*Data shown*
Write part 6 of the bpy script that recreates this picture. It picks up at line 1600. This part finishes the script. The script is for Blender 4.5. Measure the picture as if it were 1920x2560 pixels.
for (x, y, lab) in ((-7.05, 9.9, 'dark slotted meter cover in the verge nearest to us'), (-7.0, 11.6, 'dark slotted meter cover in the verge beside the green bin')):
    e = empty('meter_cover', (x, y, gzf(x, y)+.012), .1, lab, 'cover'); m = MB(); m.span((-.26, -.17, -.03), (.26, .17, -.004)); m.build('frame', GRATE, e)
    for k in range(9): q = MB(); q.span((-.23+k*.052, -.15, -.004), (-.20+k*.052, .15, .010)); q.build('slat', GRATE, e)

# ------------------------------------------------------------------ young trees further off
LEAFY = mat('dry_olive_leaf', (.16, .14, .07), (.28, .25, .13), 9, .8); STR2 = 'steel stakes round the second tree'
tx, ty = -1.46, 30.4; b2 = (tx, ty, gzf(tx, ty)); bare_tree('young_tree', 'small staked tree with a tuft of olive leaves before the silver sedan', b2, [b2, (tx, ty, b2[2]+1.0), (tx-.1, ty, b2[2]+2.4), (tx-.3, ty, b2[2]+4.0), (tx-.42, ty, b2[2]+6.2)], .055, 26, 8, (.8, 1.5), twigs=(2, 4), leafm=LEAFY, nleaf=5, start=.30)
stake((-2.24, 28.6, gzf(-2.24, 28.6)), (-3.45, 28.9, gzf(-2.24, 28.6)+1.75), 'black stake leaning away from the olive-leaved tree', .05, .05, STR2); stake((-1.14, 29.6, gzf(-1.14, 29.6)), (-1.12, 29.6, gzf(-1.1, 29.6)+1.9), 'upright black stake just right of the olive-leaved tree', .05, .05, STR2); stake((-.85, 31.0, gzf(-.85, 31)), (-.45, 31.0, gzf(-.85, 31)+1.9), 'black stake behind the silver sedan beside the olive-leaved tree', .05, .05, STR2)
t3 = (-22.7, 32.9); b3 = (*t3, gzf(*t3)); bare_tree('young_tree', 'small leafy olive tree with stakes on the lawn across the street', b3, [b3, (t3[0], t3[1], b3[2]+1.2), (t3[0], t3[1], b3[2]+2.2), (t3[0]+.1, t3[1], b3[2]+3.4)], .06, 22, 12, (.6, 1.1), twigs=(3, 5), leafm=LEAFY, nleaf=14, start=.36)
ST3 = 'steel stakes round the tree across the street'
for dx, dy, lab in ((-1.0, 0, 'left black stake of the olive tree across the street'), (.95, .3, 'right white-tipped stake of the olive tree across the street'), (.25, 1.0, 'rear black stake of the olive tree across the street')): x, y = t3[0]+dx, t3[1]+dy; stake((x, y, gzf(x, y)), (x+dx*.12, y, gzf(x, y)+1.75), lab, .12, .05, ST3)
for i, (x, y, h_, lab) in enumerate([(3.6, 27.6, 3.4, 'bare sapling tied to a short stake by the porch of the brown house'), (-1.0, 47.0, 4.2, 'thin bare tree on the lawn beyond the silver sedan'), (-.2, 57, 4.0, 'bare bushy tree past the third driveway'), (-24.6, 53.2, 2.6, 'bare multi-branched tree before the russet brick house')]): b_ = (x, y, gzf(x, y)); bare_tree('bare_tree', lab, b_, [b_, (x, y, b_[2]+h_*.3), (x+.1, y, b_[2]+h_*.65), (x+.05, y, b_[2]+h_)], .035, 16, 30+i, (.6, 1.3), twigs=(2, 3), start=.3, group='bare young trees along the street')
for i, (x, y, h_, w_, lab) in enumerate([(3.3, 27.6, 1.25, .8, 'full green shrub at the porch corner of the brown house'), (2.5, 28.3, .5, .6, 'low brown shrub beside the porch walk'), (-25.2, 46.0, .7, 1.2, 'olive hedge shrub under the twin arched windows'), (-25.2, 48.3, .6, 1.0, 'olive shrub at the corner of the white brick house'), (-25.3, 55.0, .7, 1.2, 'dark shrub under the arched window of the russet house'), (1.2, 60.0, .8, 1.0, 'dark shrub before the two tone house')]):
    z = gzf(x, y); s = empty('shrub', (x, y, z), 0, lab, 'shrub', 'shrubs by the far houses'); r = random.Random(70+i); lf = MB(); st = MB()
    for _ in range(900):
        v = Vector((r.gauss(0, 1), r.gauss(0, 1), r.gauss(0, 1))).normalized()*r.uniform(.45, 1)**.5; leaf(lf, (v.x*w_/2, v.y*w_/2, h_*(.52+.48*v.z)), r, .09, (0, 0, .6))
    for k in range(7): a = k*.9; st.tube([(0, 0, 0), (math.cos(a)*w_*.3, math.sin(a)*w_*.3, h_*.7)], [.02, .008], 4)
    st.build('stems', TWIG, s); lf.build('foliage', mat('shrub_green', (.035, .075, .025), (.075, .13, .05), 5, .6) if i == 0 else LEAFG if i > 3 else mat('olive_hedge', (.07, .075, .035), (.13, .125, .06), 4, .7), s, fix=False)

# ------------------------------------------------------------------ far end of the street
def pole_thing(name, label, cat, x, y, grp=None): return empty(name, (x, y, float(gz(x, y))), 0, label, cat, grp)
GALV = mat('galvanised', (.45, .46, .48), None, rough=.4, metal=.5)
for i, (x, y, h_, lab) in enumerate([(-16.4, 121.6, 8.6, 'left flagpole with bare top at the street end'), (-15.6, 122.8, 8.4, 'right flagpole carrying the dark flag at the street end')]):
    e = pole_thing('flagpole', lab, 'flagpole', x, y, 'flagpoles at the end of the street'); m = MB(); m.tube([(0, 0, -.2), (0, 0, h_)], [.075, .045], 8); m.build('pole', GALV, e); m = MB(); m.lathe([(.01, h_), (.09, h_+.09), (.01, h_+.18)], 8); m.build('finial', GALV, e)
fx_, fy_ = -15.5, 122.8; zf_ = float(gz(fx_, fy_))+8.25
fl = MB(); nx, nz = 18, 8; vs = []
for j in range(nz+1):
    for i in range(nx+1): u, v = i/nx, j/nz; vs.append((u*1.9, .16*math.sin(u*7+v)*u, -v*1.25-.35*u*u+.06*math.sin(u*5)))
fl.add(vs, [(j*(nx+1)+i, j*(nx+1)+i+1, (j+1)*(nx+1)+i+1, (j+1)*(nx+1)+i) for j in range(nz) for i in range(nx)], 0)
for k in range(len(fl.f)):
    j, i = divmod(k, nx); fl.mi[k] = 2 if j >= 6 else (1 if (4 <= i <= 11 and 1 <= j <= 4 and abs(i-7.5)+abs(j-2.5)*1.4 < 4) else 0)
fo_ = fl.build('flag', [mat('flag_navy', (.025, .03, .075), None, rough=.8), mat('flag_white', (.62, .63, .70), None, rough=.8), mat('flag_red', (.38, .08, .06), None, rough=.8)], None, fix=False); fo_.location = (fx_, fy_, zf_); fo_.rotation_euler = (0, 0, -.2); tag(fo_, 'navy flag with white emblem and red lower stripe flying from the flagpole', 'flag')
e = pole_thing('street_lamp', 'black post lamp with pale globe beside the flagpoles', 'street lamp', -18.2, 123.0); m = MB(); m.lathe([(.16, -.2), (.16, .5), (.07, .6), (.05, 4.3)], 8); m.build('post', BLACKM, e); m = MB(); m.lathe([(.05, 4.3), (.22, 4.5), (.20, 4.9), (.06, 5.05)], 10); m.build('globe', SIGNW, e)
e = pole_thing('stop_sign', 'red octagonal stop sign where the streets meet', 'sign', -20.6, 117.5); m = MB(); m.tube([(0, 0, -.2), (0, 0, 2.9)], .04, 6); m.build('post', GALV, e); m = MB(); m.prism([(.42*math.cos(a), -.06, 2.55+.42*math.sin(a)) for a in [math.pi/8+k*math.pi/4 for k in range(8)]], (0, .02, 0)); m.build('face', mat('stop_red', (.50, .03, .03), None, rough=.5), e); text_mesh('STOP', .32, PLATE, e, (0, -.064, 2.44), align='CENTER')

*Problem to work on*
Exactly as written, please reproduce the lines from the first line of the data to the line containing "for k in range(9): q", inclusive, and nothing else.

*Solution to the exercise*
Write part 6 of the bpy script that recreates this picture. It picks up at line 1600. This part finishes the script. The script is for Blender 4.5. Measure the picture as if it were 1920x2560 pixels.
for (x, y, lab) in ((-7.05, 9.9, 'dark slotted meter cover in the verge nearest to us'), (-7.0, 11.6, 'dark slotted meter cover in the verge beside the green bin')):
    e = empty('meter_cover', (x, y, gzf(x, y)+.012), .1, lab, 'cover'); m = MB(); m.span((-.26, -.17, -.03), (.26, .17, -.004)); m.build('frame', GRATE, e)
    for k in range(9): q = MB(); q.span((-.23+k*.052, -.15, -.004), (-.20+k*.052, .15, .010)); q.build('slat', GRATE, e)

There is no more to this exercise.